Directive
Copy the lines of the data below exactly, starting at the first and stopping after the line that contains "sc.view_settings.exposure=0"; include no pictures.

Given information

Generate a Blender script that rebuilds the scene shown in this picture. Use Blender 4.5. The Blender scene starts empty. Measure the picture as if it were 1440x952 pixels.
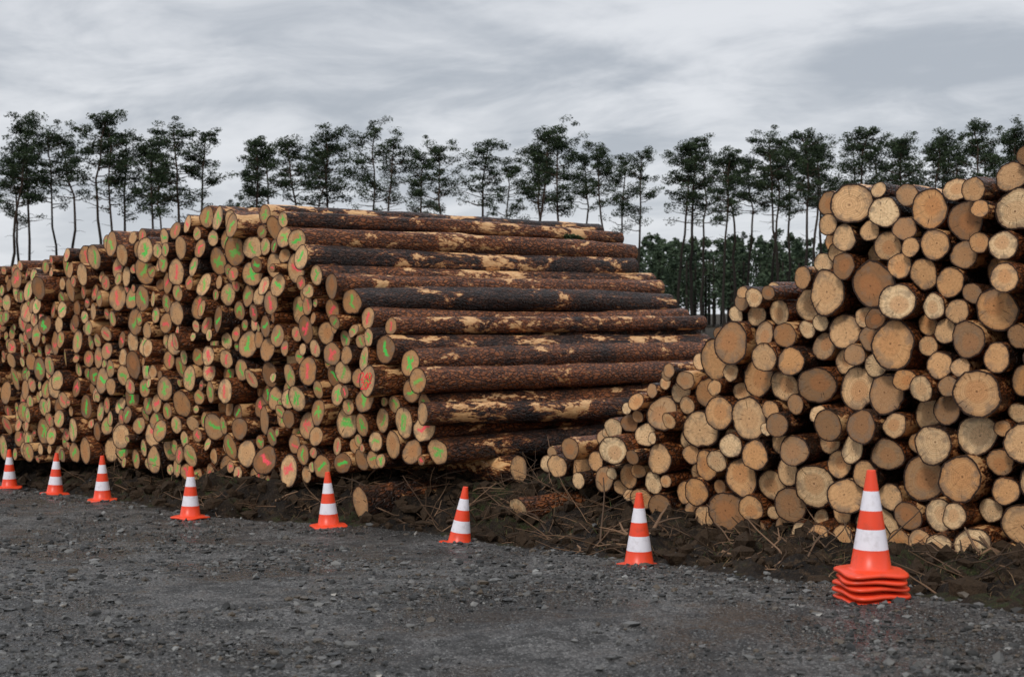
import bpy, math, random
import numpy as np
from mathutils import Vector, Matrix
random.seed(7); rng=np.random.default_rng(11)
sc=bpy.context.scene
sc.view_settings.view_transform='Standard'
sc.view_settings.look='None'
sc.view_settings.exposure=0

# ---------------------------------------------------------------- node helper
class NT:
    def __init__(s,name):
        s.mat=bpy.data.materials.new(name); s.mat.use_nodes=True
        s.t=s.mat.node_tree; s.n=s.t.nodes; s.l=s.t.links
        s.bsdf=s.n['Principled BSDF']
    def put(s,inp,v):
        if v is None: return
        if isinstance(v,bpy.types.NodeSocket): s.l.new(v,inp)
        else:
            if isinstance(v,(tuple,list)) and len(v)==3 and inp.type=='RGBA': v=tuple(v)+(1,)
            inp.default_value=v
    def m(s,op,a,b=None,c=None,clamp=False):
        n=s.n.new('ShaderNodeMath'); n.operation=op; n.use_clamp=clamp
        s.put(n.inputs[0],a); s.put(n.inputs[1],b)
        if c is not None: s.put(n.inputs[2],c)
        return n.outputs[0]
    def vm(s,op,a,b=None,out=0):
        n=s.n.new('ShaderNodeVectorMath'); n.operation=op
        s.put(n.inputs[0],a)
        if b is not None: s.put(n.inputs[1],b)
        return n.outputs[out]
    def noise(s,vec,scale,detail=3,rough=.5,dist=0,col=False):
        n=s.n.new('ShaderNodeTexNoise'); s.put(n.inputs['Vector'],vec)
        n.inputs['Scale'].default_value=scale; n.inputs['Detail'].default_value=detail
        n.inputs['Roughness'].default_value=rough; n.inputs['Distortion'].default_value=dist
        return n.outputs['Color' if col else 'Fac']
    def vor(s,vec,scale,feat='F1',out='Distance'):
        n=s.n.new('ShaderNodeTexVoronoi'); n.feature=feat; s.put(n.inputs['Vector'],vec)
        n.inputs['Scale'].default_value=scale
        return n.outputs[out]
    def mr(s,v,a,b,c=0,d=1,smooth=True):
        n=s.n.new('ShaderNodeMapRange'); n.interpolation_type='SMOOTHSTEP' if smooth else 'LINEAR'
        for i,x in enumerate((v,a,b,c,d)): s.put(n.inputs[i],x)
        return n.outputs[0]
    def mix(s,f,a,b,mode='MIX'):
        n=s.n.new('ShaderNodeMix'); n.data_type='RGBA'; n.blend_type=mode
        s.put(n.inputs[0],f); s.put(n.inputs[6],a); s.put(n.inputs[7],b)
        return n.outputs[2]
    def attr(s,name,out='Vector'):
        n=s.n.new('ShaderNodeAttribute'); n.attribute_name=name; return n.outputs[out]
    def sep(s,v):
        n=s.n.new('ShaderNodeSeparateXYZ'); s.put(n.inputs[0],v); return n.outputs
    def comb(s,x,y,z):
        n=s.n.new('ShaderNodeCombineXYZ')
        for i,v in enumerate((x,y,z)): s.put(n.inputs[i],v)
        return n.outputs[0]
    def pos(s):
        return s.n.new('ShaderNodeNewGeometry').outputs['Position']
    def bump(s,h,strength=.5,dist=.02,normal=None):
        n=s.n.new('ShaderNodeBump'); s.put(n.inputs['Height'],h)
        n.inputs['Strength'].default_value=strength; n.inputs['Distance'].default_value=dist
        if normal is not None: s.put(n.inputs['Normal'],normal)
        return n.outputs[0]
    def out(s,color,rough=.8,normal=None,spec=.3):
        s.put(s.bsdf.inputs['Base Color'],color); s.put(s.bsdf.inputs['Roughness'],rough)
        s.put(s.bsdf.inputs['Specular IOR Level'],spec)
        if normal is not None: s.put(s.bsdf.inputs['Normal'],normal)
        return s.mat

def mesh_from(name,V,faces_idx,sizes,mats,matidx=None,smooth=None,attrs=None,parent=None):
    me=bpy.data.meshes.new(name)
    V=np.asarray(V,np.float32); faces_idx=np.asarray(faces_idx,np.int32); sizes=np.asarray(sizes,np.int32)
    me.vertices.add(len(V)); me.vertices.foreach_set('co',V.ravel())
    me.loops.add(len(faces_idx)); me.loops.foreach_set('vertex_index',faces_idx)
    me.polygons.add(len(sizes))
    st=np.concatenate([[0],np.cumsum(sizes)[:-1]]).astype(np.int32)
    me.polygons.foreach_set('loop_start',st)
    try: me.polygons.foreach_set('loop_total',sizes)
    except Exception: pass
    for m in mats: me.materials.append(m)
    if matidx is not None: me.polygons.foreach_set('material_index',np.asarray(matidx,np.int32))
    sm=np.zeros(len(sizes),bool) if smooth is None else (np.full(len(sizes),smooth) if isinstance(smooth,bool) else np.asarray(smooth,bool))
    me.polygons.foreach_set('use_smooth',sm)
    me.update(calc_edges=True)
    if attrs:
        for k,a in attrs.items():
            at=me.attributes.new(k,'FLOAT_VECTOR','POINT'); at.data.foreach_set('vector',np.asarray(a,np.float32).ravel())
    me.validate()
    ob=bpy.data.objects.new(name,me); sc.collection.objects.link(ob)
    if parent: ob.parent=parent
    return ob

# ---------------------------------------------------------------- terrain
_yt=np.linspace(-60,60,2401)
_zt=np.interp(_yt,[-60,5,6.9,9.4,12,13.8,15.8,17.2,18.5,22,40],[.06,.05,.013,-.27,-.53,-.59,-.69,-.8,-.89,-.95,-1.0])
k=np.exp(-.5*(np.arange(-12,13)/5.)**2); k/=k.sum()
_zt=np.convolve(np.pad(_zt,12,mode='edge'),k,mode='valid')
def roadz(y): return np.interp(y,_yt,_zt)
EDGE=np.array([(60,-40),(14,-2),(5,4.4),(2.35,6.5),(1.35,8.3),(.95,9.7),(-.3,12.2),(-1.6,13.25),(-3.1,14.1),(-4.5,16.1),(-5.5,17.5),(-6.5,18.8),(-12,26),(-30,50),(-400,500)],float)
def sdist(x,y):
    x=np.asarray(x,float); y=np.asarray(y,float)
    best=np.full(x.shape,1e9); sg=np.ones(x.shape)
    for i in range(len(EDGE)-1):
        a=EDGE[i]; b=EDGE[i+1]; d=b-a; L2=d@d
        t=np.clip(((x-a[0])*d[0]+(y-a[1])*d[1])/L2,0,1)
        px=x-(a[0]+t*d[0]); py=y-(a[1]+t*d[1]); ds=np.hypot(px,py)
        cr=-(d[0]*py-d[1]*px)
        m=ds<best; best=np.where(m,ds,best); sg=np.where(m,np.sign(cr),sg)
    return best*sg
_tab=rng.random((256,256))
def vnoise(x,y):
    xi=np.floor(x).astype(int); yi=np.floor(y).astype(int); fx=x-xi; fy=y-yi
    fx=fx*fx*(3-2*fx); fy=fy*fy*(3-2*fy)
    g=lambda a,b:_tab[a&255,b&255]
    return (g(xi,yi)*(1-fx)+g(xi+1,yi)*fx)*(1-fy)+(g(xi,yi+1)*(1-fx)+g(xi+1,yi+1)*fx)*fy-.5
def fbm(x,y,s,o=4):
    r=0;a=1
    for i in range(o):
        r=r+a*vnoise(x*s+17*i,y*s+31*i); s*=2.1;a*=.55
    return r
def groundz(x,y):
    x=np.asarray(x,float); y=np.asarray(y,float)
    sd=sdist(x,y)+.12*fbm(x,y,1.3)
    B=np.interp(y,[6,8,9.8,11.5,13,16,20,30,60],[.02,.02,.08,.2,.3,.3,.28,.2,.0])
    t=np.clip(sd/1.1,0,1); t=t*t*(3-2*t)
    z=roadz(y)+B*t
    rough=np.clip((sd+.05)/.3,0,1)*np.interp(y,[20,40],[1,.4])
    z=z+rough*(.15*fbm(x,y,1.1,3)+.17*fbm(x+9,y,5.5,5)+.02)
    z=z+(1-rough)*.03*fbm(x,y,.6,3)
    return z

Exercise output
Generate a Blender script that rebuilds the scene shown in this picture. Use Blender 4.5. The Blender scene starts empty. Measure the picture as if it were 1440x952 pixels.
import bpy, math, random
import numpy as np
from mathutils import Vector, Matrix
random.seed(7); rng=np.random.default_rng(11)
sc=bpy.context.scene
sc.view_settings.view_transform='Standard'
sc.view_settings.look='None'
sc.view_settings.exposure=0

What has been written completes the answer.